• _DATASET CONTENT_:
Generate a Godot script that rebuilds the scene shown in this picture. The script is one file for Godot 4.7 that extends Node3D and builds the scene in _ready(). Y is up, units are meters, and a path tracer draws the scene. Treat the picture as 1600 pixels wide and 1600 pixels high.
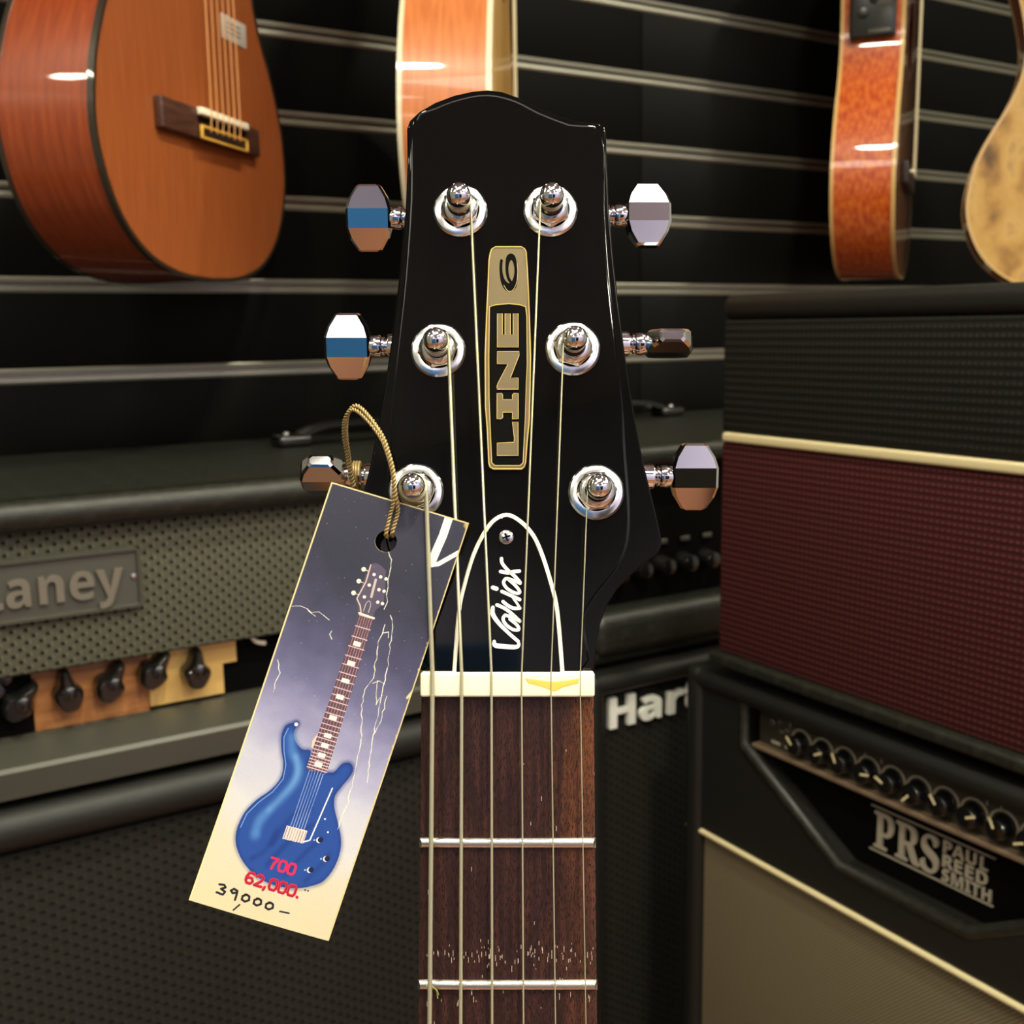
extends Node3D

# ---------------------------------------------------------------- mesh builder
class MB:
	var st := SurfaceTool.new()
	var k := 1.0
	var xf := Transform3D.IDENTITY
	var uvx := Vector3(1, 0, 0)
	var uvy := Vector3(0, 1, 0)
	var uv0 := Vector2.ZERO
	var gid := 1

	func _init(scale := 1.0, at := Transform3D.IDENTITY) -> void:
		k = scale
		xf = at
		st.begin(Mesh.PRIMITIVE_TRIANGLES)

	func put(p: Vector3) -> void:
		st.set_uv(Vector2(p.dot(uvx), p.dot(uvy)) + uv0)
		st.add_vertex((xf * p) * k)

	func t(a: Vector3, b: Vector3, c: Vector3, g := -1) -> void:
		st.set_smooth_group(g)
		put(a)
		put(c)
		put(b)

	func q(a: Vector3, b: Vector3, c: Vector3, d: Vector3, g := -1) -> void:
		t(a, b, c, g)
		t(a, c, d, g)

	func mesh() -> ArrayMesh:
		st.generate_normals()
		st.index()
		return st.commit()

	func next() -> int:
		gid += 1
		return gid

	# solid of a polygon: prof lists (inset, z) from the back to the front
	func extr(poly: PackedVector2Array, prof: Array, smooth := false, caps := true) -> void:
		var p := ccw(poly)
		var rings := []
		for a in prof:
			var r := inset(p, a.x)
			var v := PackedVector3Array()
			for s in r:
				v.append(Vector3(s.x, s.y, a.y))
			rings.append(v)
		var n := p.size()
		var g := next() if smooth else -1
		for j in rings.size() - 1:
			for i in n:
				var m := (i + 1) % n
				q(rings[j][i], rings[j][m], rings[j + 1][m], rings[j + 1][i], g)
		if caps:
			cap(inset(p, prof[0].x), prof[0].y, true)
			cap(inset(p, prof[-1].x), prof[-1].y, false)

	func cap(p: PackedVector2Array, z: float, back: bool) -> void:
		var ix := Geometry2D.triangulate_polygon(p)
		for i in range(0, ix.size(), 3):
			var a := Vector3(p[ix[i]].x, p[ix[i]].y, z)
			var b := Vector3(p[ix[i + 1]].x, p[ix[i + 1]].y, z)
			var c := Vector3(p[ix[i + 2]].x, p[ix[i + 2]].y, z)
			var up := (b - a).cross(c - a).z > 0.0
			if up != back:
				t(a, b, c)
			else:
				t(a, c, b)

	func ccw(p: PackedVector2Array) -> PackedVector2Array:
		var s := 0.0
		for i in p.size():
			s += p[i].cross(p[(i + 1) % p.size()])
		var r := p.duplicate()
		if s < 0.0:
			r.reverse()
		return r

	func inset(p: PackedVector2Array, d: float) -> PackedVector2Array:
		if d == 0.0:
			return p
		var r := PackedVector2Array()
		var n := p.size()
		for i in n:
			var e1 := (p[i] - p[(i + n - 1) % n]).normalized()
			var e2 := (p[(i + 1) % n] - p[i]).normalized()
			var n1 := Vector2(-e1.y, e1.x)
			var n2 := Vector2(-e2.y, e2.x)
			var m := (n1 + n2).normalized()
			r.append(p[i] + m * (d / maxf(0.5, m.dot(n1))))
		return r

	# wall between two offsets of one outline
	func band(poly: PackedVector2Array, d1: float, z1: float, d2: float, z2: float, g: int) -> void:
		var p := ccw(poly)
		var a := inset(p, d1)
		var b := inset(p, d2)
		for i in p.size():
			var m := (i + 1) % p.size()
			q(Vector3(a[i].x, a[i].y, z1), Vector3(a[m].x, a[m].y, z1), Vector3(b[m].x, b[m].y, z2), Vector3(b[i].x, b[i].y, z2), g)

	# turned shape round the local z axis of at: prof is r, z, r, z, ...
	func lathe(prof: Array, seg: int, at := Transform3D.IDENTITY, flat := false) -> void:
		var g := next()
		var n := prof.size() / 2
		for j in n - 1:
			var a := Vector2(prof[2 * j], prof[2 * j + 1])
			var b := Vector2(prof[2 * j + 2], prof[2 * j + 3])
			if j > 0:
				var o := Vector2(prof[2 * j - 2], prof[2 * j - 1])
				if absf((a - o).angle_to(b - a)) > 0.6:
					g = next()
			for i in seg:
				var c0 := Vector2.from_angle(TAU * i / seg)
				var c1 := Vector2.from_angle(TAU * (i + 1) / seg)
				var gg := -1 if flat else g
				var p0 := at * Vector3(c0.x * a.x, c0.y * a.x, a.y)
				var p1 := at * Vector3(c1.x * a.x, c1.y * a.x, a.y)
				var p2 := at * Vector3(c1.x * b.x, c1.y * b.x, b.y)
				var p3 := at * Vector3(c0.x * b.x, c0.y * b.x, b.y)
				if a.x > 0.0:
					t(p0, p1, p2, gg)
				if b.x > 0.0:
					t(p0, p2, p3, gg)

	func tube(path: PackedVector3Array, r: Variant, seg := 8, closed := false) -> void:
		var n := path.size()
		var g := next()
		var rings := []
		var up := Vector3.ZERO
		for i in n:
			var d := (path[(i + 1) % n] - path[(i + n - 1) % n]) if closed else path[mini(i + 1, n - 1)] - path[maxi(i - 1, 0)]
			d = d.normalized()
			if up == Vector3.ZERO:
				up = d.cross(Vector3(0.31, 0.2, 0.93)).normalized()
			up = (up - d * up.dot(d)).normalized()
			var s := d.cross(up)
			var rr: float = r[i] if r is Array or r is PackedFloat32Array else r
			var v := PackedVector3Array()
			for a in seg:
				v.append(path[i] + (up * cos(TAU * a / seg) + s * sin(TAU * a / seg)) * rr)
			rings.append(v)
		for i in (n if closed else n - 1):
			for a in seg:
				var b := (a + 1) % seg
				q(rings[i][a], rings[i][b], rings[(i + 1) % n][b], rings[(i + 1) % n][a], g)
		if not closed:
			for a in range(1, seg - 1):
				t(rings[0][0], rings[0][a + 1], rings[0][a])
				t(rings[n - 1][0], rings[n - 1][a], rings[n - 1][a + 1])

	# flat stroke with thickness lying in the local xy plane
	func ribbon(path: PackedVector2Array, w: Variant, z0: float, z1: float, closed := false) -> void:
		var n := path.size()
		var l := PackedVector3Array()
		var r := PackedVector3Array()
		for i in n:
			var d := (path[(i + 1) % n] - path[(i + n - 1) % n]) if closed else path[mini(i + 1, n - 1)] - path[maxi(i - 1, 0)]
			d = d.normalized()
			var ww: float = (w[i] if w is Array else w) * 0.5
			l.append(Vector3(path[i].x - d.y * ww, path[i].y + d.x * ww, z1))
			r.append(Vector3(path[i].x + d.y * ww, path[i].y - d.x * ww, z1))
		var dz := Vector3(0, 0, z0 - z1)
		for i in (n if closed else n - 1):
			var m := (i + 1) % n
			q(l[i], r[i], r[m], l[m])
			q(l[i] + dz, l[i], l[m], l[m] + dz)
			q(r[i], r[i] + dz, r[m] + dz, r[m])
		if not closed:
			for e in [0, n - 1]:
				var c := Vector3(path[e].x, path[e].y, z1)
				var from := (l[e] - c) if e == 0 else (r[e] - c)
				for s in 6:
					var a := c + from.rotated(Vector3.BACK, PI * s / 6)
					var b := c + from.rotated(Vector3.BACK, PI * (s + 1) / 6)
					t(c, a, b)
					q(a + dz, b + dz, b, a)

	# box with rounded edges
	func rbox(c: Vector3, size: Vector3, r: float, n := 2) -> void:
		var h := size * 0.5
		r = minf(r, minf(h.x, minf(h.y, h.z)) * 0.999)
		var g := next()
		for ax in 3:
			var u := (ax + 1) % 3
			var v := (ax + 2) % 3
			var cu := PackedFloat32Array()
			var cv := PackedFloat32Array()
			for s in [-1.0, 1.0]:
				for i in n + 1:
					var f := tan(PI / 4 * (float(i) / n if s > 0 else 1.0 - float(i) / n))
					cu.append(s * (h[u] - r + r * f))
					cv.append(s * (h[v] - r + r * f))
			for s in [-1.0, 1.0]:
				for i in cu.size() - 1:
					for j in cv.size() - 1:
						var ps := []
						for o in [[0, 0], [1, 0], [1, 1], [0, 1]]:
							var p := Vector3.ZERO
							p[ax] = s * h[ax]
							p[u] = cu[i + o[0]]
							p[v] = cv[j + o[1]]
							var inner := p.clamp(-h + Vector3.ONE * r, h - Vector3.ONE * r)
							var d := p - inner
							ps.append(c + inner + (d.normalized() * r if d.length() > 0.0 else Vector3.ZERO))
						if s > 0:
							q(ps[0], ps[1], ps[2], ps[3], g)
						else:
							q(ps[0], ps[3], ps[2], ps[1], g)

	func box(c: Vector3, size: Vector3) -> void:
		var h := size * 0.5
		for ax in 3:
			var u := (ax + 1) % 3
			var v := (ax + 2) % 3
			for s in [-1.0, 1.0]:
				var ps := []
				for o in [[-1, -1], [1, -1], [1, 1], [-1, 1]]:
					var p := Vector3.ZERO
					p[ax] = s * h[ax]
					p[u] = o[0] * h[u]
					p[v] = o[1] * h[v]
					ps.append(c + p)
				if s > 0:
					q(ps[0], ps[1], ps[2], ps[3])
				else:
					q(ps[0], ps[3], ps[2], ps[1])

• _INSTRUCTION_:
In the material above, find each line that contains the word "extends", and select it.

• _PROBLEM SOLUTION_:
Generate a Godot script that rebuilds the scene shown in this picture. The script is one file for Godot 4.7 that extends Node3D and builds the scene in _ready(). Y is up, units are meters, and a path tracer draws the scene. Treat the picture as 1600 pixels wide and 1600 pixels high.
extends Node3D